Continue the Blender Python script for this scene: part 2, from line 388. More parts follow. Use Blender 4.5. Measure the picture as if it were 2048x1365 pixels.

--

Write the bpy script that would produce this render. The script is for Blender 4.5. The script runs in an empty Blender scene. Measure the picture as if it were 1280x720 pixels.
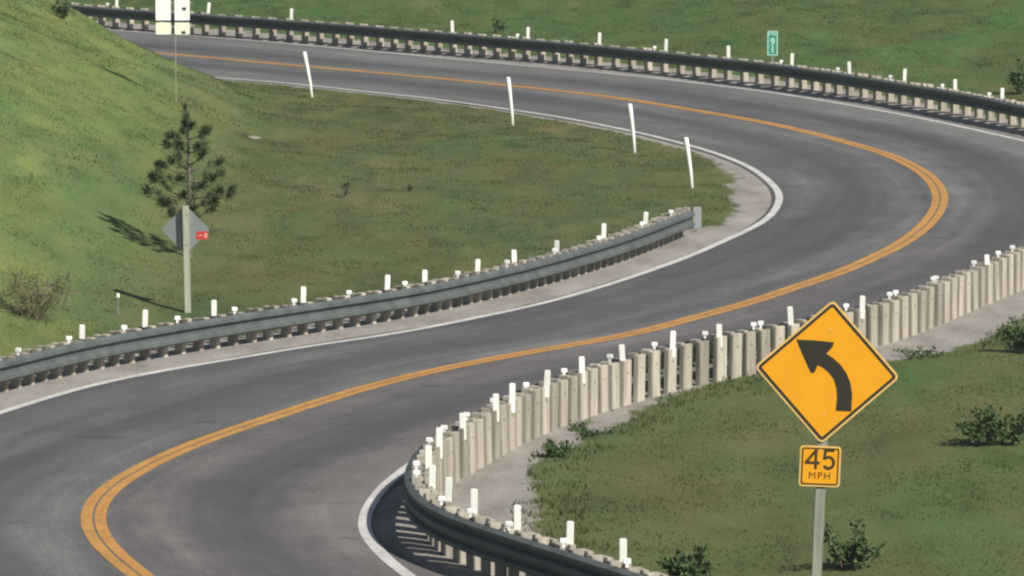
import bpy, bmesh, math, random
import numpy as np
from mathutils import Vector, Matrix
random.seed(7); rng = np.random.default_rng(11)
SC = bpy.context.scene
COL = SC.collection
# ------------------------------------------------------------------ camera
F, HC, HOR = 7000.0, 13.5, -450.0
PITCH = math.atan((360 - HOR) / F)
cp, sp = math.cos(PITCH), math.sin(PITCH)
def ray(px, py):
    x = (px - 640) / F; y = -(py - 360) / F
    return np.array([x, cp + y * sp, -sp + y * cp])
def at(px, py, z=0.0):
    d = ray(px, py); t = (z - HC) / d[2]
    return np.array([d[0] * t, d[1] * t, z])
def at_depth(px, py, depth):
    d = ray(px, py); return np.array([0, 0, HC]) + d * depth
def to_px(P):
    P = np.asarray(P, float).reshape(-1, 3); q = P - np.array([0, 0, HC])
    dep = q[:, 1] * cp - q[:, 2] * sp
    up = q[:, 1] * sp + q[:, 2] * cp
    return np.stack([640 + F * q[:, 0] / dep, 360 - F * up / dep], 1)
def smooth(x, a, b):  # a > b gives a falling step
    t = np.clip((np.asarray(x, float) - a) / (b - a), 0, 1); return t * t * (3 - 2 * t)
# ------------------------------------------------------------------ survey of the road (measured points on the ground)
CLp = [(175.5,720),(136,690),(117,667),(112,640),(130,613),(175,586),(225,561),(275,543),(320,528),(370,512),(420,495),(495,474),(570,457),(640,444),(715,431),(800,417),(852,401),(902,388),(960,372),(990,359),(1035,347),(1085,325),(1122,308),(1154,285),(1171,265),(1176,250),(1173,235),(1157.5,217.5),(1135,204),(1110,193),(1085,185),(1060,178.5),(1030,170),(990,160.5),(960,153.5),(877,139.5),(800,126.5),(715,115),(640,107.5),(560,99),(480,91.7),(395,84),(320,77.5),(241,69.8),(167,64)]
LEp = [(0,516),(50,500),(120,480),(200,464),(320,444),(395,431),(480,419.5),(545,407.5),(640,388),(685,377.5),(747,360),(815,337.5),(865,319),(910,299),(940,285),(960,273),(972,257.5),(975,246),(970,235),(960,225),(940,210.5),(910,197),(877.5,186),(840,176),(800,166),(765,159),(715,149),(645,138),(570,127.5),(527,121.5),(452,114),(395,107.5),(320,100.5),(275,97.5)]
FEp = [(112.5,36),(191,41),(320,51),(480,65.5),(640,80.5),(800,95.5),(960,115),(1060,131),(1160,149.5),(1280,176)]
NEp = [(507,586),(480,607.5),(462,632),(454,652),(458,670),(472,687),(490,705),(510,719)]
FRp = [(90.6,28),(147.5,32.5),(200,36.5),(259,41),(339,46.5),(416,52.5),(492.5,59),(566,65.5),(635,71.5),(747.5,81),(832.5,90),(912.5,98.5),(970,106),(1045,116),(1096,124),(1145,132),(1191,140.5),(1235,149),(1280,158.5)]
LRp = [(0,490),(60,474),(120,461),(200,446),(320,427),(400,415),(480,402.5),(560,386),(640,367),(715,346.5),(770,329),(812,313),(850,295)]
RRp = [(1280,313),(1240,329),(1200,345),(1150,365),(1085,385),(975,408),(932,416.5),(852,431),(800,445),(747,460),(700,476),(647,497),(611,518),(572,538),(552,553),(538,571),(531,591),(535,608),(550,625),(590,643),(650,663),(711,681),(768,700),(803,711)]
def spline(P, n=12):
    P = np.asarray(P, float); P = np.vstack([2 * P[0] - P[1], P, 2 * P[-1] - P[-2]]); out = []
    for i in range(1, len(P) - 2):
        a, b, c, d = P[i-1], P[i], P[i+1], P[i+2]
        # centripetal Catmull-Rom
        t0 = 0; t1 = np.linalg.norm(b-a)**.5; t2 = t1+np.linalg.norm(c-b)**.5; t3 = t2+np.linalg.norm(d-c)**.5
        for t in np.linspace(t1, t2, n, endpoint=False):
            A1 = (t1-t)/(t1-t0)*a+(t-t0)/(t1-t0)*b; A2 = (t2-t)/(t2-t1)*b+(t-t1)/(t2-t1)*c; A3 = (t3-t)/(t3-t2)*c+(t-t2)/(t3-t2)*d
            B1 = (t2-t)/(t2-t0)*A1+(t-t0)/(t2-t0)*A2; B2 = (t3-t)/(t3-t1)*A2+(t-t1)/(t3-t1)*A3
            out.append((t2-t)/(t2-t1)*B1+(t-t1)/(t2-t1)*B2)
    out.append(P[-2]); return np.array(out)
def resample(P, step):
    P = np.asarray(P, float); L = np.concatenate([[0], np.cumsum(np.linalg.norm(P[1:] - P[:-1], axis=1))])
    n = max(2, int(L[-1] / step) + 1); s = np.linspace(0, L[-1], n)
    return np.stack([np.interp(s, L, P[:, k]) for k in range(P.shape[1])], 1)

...

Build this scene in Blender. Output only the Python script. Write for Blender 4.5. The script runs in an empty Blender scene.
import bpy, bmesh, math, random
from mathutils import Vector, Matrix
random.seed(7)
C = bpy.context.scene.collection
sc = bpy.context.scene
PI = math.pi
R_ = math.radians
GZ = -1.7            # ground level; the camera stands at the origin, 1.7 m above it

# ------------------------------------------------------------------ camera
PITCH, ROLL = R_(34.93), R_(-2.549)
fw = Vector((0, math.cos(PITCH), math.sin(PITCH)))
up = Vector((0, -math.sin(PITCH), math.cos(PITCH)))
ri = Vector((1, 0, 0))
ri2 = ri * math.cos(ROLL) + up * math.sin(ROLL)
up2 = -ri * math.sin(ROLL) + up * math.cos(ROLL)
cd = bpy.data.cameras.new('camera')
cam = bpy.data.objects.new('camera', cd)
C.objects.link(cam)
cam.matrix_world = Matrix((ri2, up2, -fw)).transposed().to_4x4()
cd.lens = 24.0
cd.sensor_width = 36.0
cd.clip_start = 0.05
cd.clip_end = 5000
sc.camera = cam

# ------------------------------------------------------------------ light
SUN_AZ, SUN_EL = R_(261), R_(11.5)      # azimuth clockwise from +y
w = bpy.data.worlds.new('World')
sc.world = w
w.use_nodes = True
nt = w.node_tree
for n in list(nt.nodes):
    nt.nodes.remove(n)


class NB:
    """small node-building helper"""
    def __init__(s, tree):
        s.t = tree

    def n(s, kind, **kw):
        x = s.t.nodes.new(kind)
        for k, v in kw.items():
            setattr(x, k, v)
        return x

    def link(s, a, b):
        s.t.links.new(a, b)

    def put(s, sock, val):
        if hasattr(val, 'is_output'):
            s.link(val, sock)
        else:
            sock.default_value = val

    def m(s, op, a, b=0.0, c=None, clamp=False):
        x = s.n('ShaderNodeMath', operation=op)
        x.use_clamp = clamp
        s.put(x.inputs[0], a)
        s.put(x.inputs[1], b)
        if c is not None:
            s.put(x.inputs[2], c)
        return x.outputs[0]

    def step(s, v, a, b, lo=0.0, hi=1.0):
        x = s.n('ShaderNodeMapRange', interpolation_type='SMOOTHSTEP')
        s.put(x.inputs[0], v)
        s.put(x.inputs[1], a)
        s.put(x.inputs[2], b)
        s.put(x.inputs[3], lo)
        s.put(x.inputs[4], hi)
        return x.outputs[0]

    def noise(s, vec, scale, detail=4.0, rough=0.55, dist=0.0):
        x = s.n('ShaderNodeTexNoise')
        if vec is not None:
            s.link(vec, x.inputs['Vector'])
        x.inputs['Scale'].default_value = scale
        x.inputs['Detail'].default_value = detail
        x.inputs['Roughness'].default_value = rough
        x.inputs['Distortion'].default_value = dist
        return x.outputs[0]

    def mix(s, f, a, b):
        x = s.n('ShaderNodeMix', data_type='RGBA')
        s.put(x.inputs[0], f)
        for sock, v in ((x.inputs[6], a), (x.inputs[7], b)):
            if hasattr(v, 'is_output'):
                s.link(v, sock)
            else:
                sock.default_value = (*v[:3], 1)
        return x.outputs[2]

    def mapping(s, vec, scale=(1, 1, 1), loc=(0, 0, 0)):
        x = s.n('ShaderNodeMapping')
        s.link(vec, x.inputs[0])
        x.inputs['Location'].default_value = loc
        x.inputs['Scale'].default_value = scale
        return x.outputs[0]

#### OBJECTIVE
Copy each line of the records above that carries the word "were".

#### SOLUTION TO THIS PROBLEM
Continue the Blender Python script for this scene: part 2, from line 388. More parts follow. Use Blender 4.5. Measure the picture as if it were 2048x1365 pixels.
Write the bpy script that would produce this render. The script is for Blender 4.5. The script runs in an empty Blender scene. Measure the picture as if it were 1280x720 pixels.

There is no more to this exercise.